An investment in our shares is subject to significant risks. You should carefully consider the information set forth under “Risk Factors” beginning on page 24 of the prospectus for a discussion of the material risk factors relevant to an investment in our shares. Some of the more significant risks include the following:

We have incurred a net loss to date, have an accumulated deficit and our operations may not be profitable in 2019.
No public market currently exists for shares of our common stock and we may not list our shares on a national securities exchange before three to five years after completion of this offering, if at all; therefore, it may be difficult to sell your shares. If you sell your shares, it will likely be at a substantial discount. Our charter does not require us to pursue a liquidity transaction at any time.
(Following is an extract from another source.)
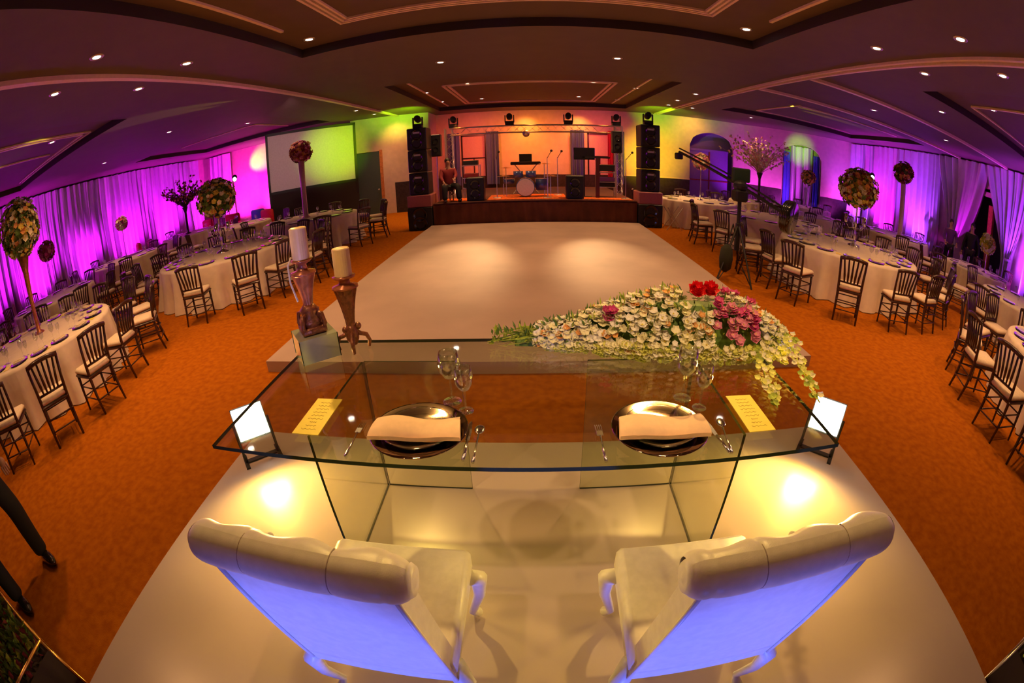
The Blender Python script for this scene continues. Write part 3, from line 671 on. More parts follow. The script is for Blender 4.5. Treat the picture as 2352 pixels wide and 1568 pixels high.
candelabra((6.2, 7.0, ZT), 'silver candelabra centrepiece with cream and plum flowers on the large front right table', 5, [P_WHITE, P_ORG, GREEN, P_DRED, P_YEL], 0.44, 0.82)
for k, (loc, lab, mats, r, h) in enumerate([
  ((5.05, 13.1, ZT), 'slim white stand with orange and cream roses before the purple arch', [P_WHITE, P_ORG, P_PINK], 0.27, 1.0),
  ((10.6, 15.2, ZT), 'slim stand with yellow and orange flowers in front of the green-lit arch', [P_YEL, P_ORG, GREEN], 0.32, 0.95),
  ((-11.55, 5.75, ZT), 'small stand with dark pink flowers against the left magenta drapes', [P_DRED, P_PINK, P_MAG], 0.27, 0.95),
  ((-12.35, 9.4, ZT), 'small stand with bright pink flowers before the middle of the left drapes', [P_PINK, P_MAG, P_WHITE2], 0.22, 0.95),
  ((11.3, 6.55, ZT), 'glass stand with pale green and white flowers beside the draped opening', [P_WHITE2, GREEN2, P_YEL], 0.26, 0.55),
  ((9.5, 3.9, ZT), 'small stand with plum flowers on the table at the right picture edge', [P_DRED, P_MAG, GREEN], 0.25, 0.9)]):
    t = thing('flower_stand', lab, 'centrepiece', loc)
    MB().lathe([(0.09,0),(0.09,0.012),(0.015,0.04),(0.012,h*0.9),(0.08,h)], n=12, cap=False).build('stem', SILVER, t, True)
    o = flower_ball(r, 160, 20+k, mats, 0.06).build('blossoms', mats, t); o.location = (0,0,h+r*0.7)
def branches(loc, label, seed, n, h0, spread, mb_, mp, lean=0.0):
    rnd = random.Random(seed); t = thing('branch_centrepiece', label, 'centrepiece', loc)
    MB().lathe([(0.14,0),(0.13,0.03),(0.05,0.06),(0.045,h0*0.8),(0.12,h0),(0.10,h0)], n=14, cap=False).build('vase', STEMM, t, True)
    m = MB(); f = MB()
    for i in range(n):
        a = rnd.random()*2*PI; el = rnd.uniform(0.15, 1.0); L = rnd.uniform(0.75, 1.15)
        p = Vector((0,0,h0-0.05)); d = Vector((math.cos(a)*el, math.sin(a)*el, 1.0)).normalized(); pts = [p]
        for k in range(5):
            d = (d+Vector((math.cos(a)*0.12, math.sin(a)*0.12, -0.02))+Vector((rnd.uniform(-.15,.15), rnd.uniform(-.15,.15), 0))).normalized(); pts.append(pts[-1]+d*L*spread/5)
        m.tube(pts, [0.014,0.012,0.010,0.008,0.006,0.003], 4)
        for q in pts[2:]:
            for _ in range(3):
                f.cur = rnd.randrange(len(mp)); f.flower(q+Vector([rnd.uniform(-.05,.05) for _ in range(3)]), Vector([rnd.uniform(-1,1) for _ in range(3)])+Vector((0,0,.3)), 0.045, rnd, 4, 0.3)
    m.build('branch', mb_, t); tag(f.build('blossoms', mp, t), kind='stuff'); return t
branches((7.9, 14.5, ZT), 'wide spray of pale blossoming branches on a dark vase between the two arches', 7, 75, 1.05, 1.5, mat('pale_branch', (0.55, 0.40, 0.30), 0.7), [P_WHITE2, P_PINK, P_WHITE])
branches((-12.2, 12.6, ZT), 'dark spiky branch spray on a slim vase before the far left drapes', 8, 60, 1.0, 1.15, STEMM, [P_DRED, STEMM, P_ORG])
branches((12.0, 4.3, 0.0), 'dark leafy branch spray by the right drapes at the picture edge', 9, 34, 1.5, 1.2, STEMM, [P_DRED, GREEN, P_MAG])

# lounge armchairs at the far left
def armchair(loc, rz, mt, label):
    t = thing('lounge_armchair', label, 'armchair', loc, rz)
    MB().cbox((0,0,0.3), (0.75,0.7,0.3), bev=0.06).build('seat', mt, t, True)
    MB().cbox((0,-0.32,0.62), (0.75,0.16,0.72), bev=0.06).build('backrest', mt, t, True)
    for sx in (-1,1): MB().cbox((sx*0.36,0,0.42), (0.12,0.66,0.42), bev=0.04).build('armrest', mt, t, True)
    for sx in (-1,1):
        for sy in (-1,1): MB().tube([(sx*0.3,sy*0.28,0),(sx*0.3,sy*0.28,0.16)], 0.02, 6).build('leg', WOOD, t)
for loc, rz, mt, lab in [((-13.9, 10.9, 0), 2.6, REDF, 'pinkish red lounge armchair against the left drapes'),
   ((-13.2, 14.6, 0), 2.9, REDF, 'red lounge armchair left of the red pair'), ((-12.1, 15.2, 0), 3.3, REDF, 'red lounge armchair right of the red pair'),
   ((-10.6, 14.9, 0), 3.0, BLUEF, 'blue lounge armchair beside the bright red one'), ((-9.6, 14.0, 0), 2.8, REDF, 'bright red lounge armchair nearest the white screen')]: armchair(loc, rz, mt, lab)

# projection screen, turned towards the room
A, B = Vector((-9.5, 14.6)), Vector((-6.6, 16.6)); d = (B-A).normalized(); n = Vector((d.y, -d.x)); L = (B-A).length
t = thing('projection_screen', 'large white projection screen in black frame lit green and pink, far left', 'screen')
def onl(s, off): p = A+d*s+n*off; return (p.x, p.y)
MB().prism([onl(0.06,0.0), onl(L-0.06,0.0), onl(L-0.06,-0.02), onl(0.06,-0.02)], 1.52, 3.70).build('screen_surface', SCREENM, t)
m = MB()
for s0, s1, z0, z1 in ((0,0.09,1.0,3.78), (L-0.09,L,1.0,3.78), (0,L,3.68,3.78), (0,L,1.44,1.54)): m.prism([onl(s0,0.04), onl(s1,0.04), onl(s1,-0.04), onl(s0,-0.04)], z0, z1)
m.build('frame', BLACK, t)
MB().prism([onl(0,0.03), onl(L,0.03), onl(L,-0.03), onl(0,-0.03)], 0.0, 1.45).build('skirt', mat('dark_skirt', (0.03,0.02,0.02), 0.9), t)

# ------------------------------------------------------------------ stage and band gear
t = thing('stage', 'low dark brown skirted band stage at the far end', 'stage', (0,0,0))
MB().box((-2.68, 12.1, 0.62), (2.82, 17.6, 0.70)).build('deck', STAGETOP, t)
def skf(u, v):
    x = -2.68+5.50*u; return (x, 12.06+0.02*math.sin(u*120), 0.66-0.65*v)
MB().grid(skf, 240, 2).build('skirt', STAGEM, t, True)
MB().box((-2.68,12.12,0),(2.82,17.6,0.62)).build('platform_frame', BLACK, t)
for k, (x0, x1, y0, y1, lab) in enumerate([(-2.5,-1.75,12.5,13.3,'orange rug on the stage under the seated musician'), (-1.25,0.95,12.35,14.0,'wide orange rug on the stage under the drum kit'), (1.35,2.75,12.3,12.9,'orange rug on the stage beside the right equipment rack')]):
    tag(MB().box((x0,y0,0.70),(x1,y1,0.715)).build('stage_rug', RUG), lab, 'rug')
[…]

Until we generate operating cash flows sufficient to pay distributions to you, we may pay distributions from financing activities, which may include borrowings in anticipation of future cash flows or the net proceeds of our offerings (which may constitute a return of capital). Therefore, it is likely that some or all of the distributions that we make will represent a return of capital to you, at least in the first few years of operation. We are not prohibited from undertaking such activities by our charter, bylaws or investment policies, and we may use an unlimited amount from any source to pay our distributions, and it is likely that we will use offering proceeds to fund a majority of our initial distributions. For the year ended December 31, 2017, we funded 73.8% of our distributions using proceeds from our private offering and 26.2% using proceeds from our distribution reinvestment plan. For the year ended December 31, 2018, we funded 12.9% of our distributions from cash flows from operations, 50.6% using proceeds from public and private offerings and 36.5% using proceeds from our distribution reinvestment plan. For the three months ended March 31, 2019, we funded 47.1% of our distributions using cash flows from operations, 20.0% using proceeds from our public and private offerings and 32.9% using proceeds from our distribution reinvestment plan.
This is an initial public offering and we have limited operating history.
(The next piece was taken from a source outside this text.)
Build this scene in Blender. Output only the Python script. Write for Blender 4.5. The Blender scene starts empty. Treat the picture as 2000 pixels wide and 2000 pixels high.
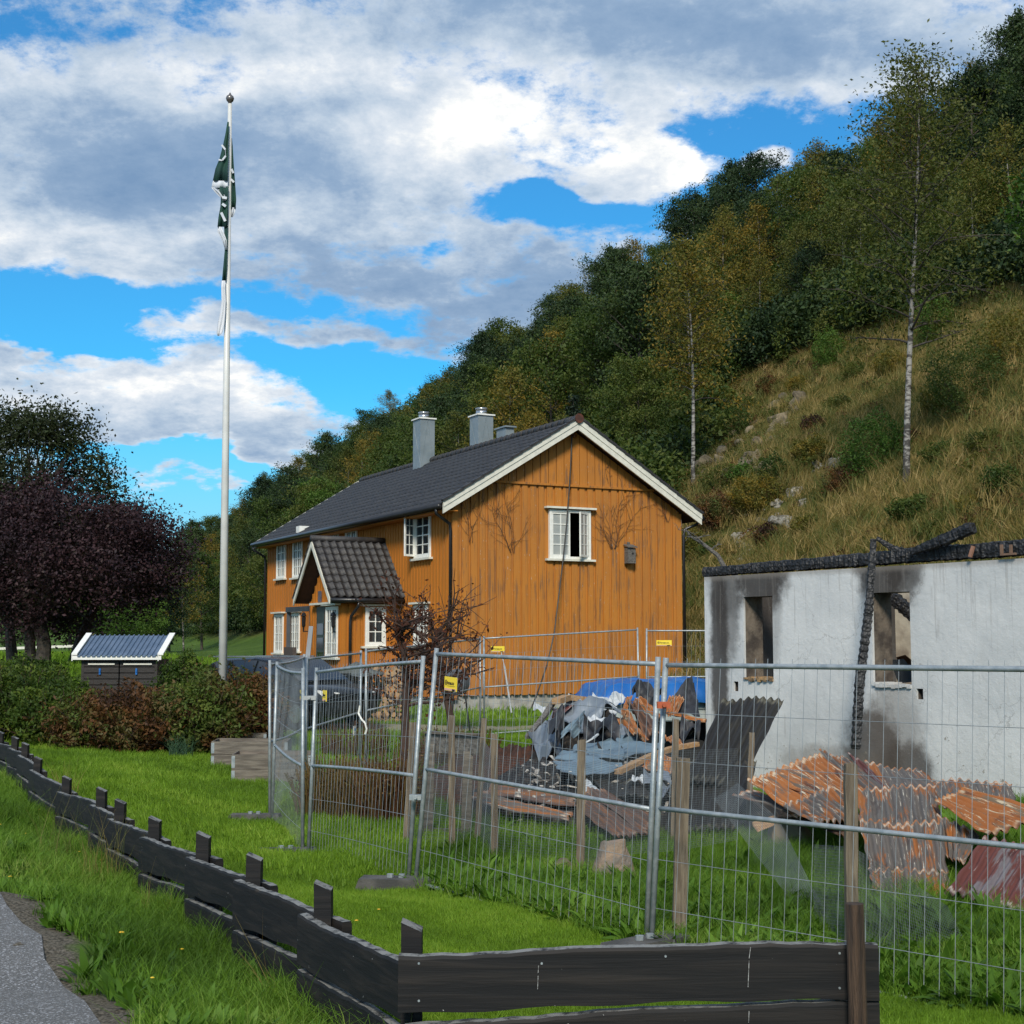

The prior performance of real estate programs sponsored by our sponsor or its affiliates may not be indicative of our future results.
This is a “best efforts” offering. If we are unable to raise substantial funds in this offering, we may not be able to invest in a diverse portfolio of real estate and real estate-related investments, and the value of your investment may fluctuate more widely with the performance of specific investments.
We are a “blind pool” because we have not identified any properties to acquire with the net proceeds from this offering. As a result, you will not be able to evaluate the economic merits of our future investments prior to their purchase. We may be unable to invest the net proceeds from this offering on acceptable terms to investors, or at all.
Investors in this offering will experience immediate dilution in their investment primarily because pursuant to our private offering, we sold approximately 10.7 million shares of our common stock at a weighted average purchase price of approximately $8.55 per share and received weighted average net proceeds of approximately $7.93 per share in our private offering.
A portion of the proceeds received in this offering may be used to honor share redemption requests from our stockholders which will reduce the net proceeds available to acquire additional properties.
There are substantial conflicts of interest among us and our sponsor, advisor, affiliated property manager, transfer agent and dealer manager.
Our advisor may face conflicts of interest relating to the purchase of properties and such conflicts may not be resolved in our favor, which could adversely affect our investment opportunities.
We have no employees and must depend on our advisor to select investments and conduct our operations, and there is no guarantee that our advisor will devote adequate time or resources to us.
We will pay substantial fees and expenses to our advisor, its affiliates and participating broker-dealers, which will reduce cash available for investment and distribution.
We may incur substantial debt, which could hinder our ability to pay distributions to our stockholders or could decrease the value of your investment.
We may fail to qualify as a REIT, which could adversely affect our operations and our ability to make distributions.
Our board of directors may change any of our investment objectives without your consent.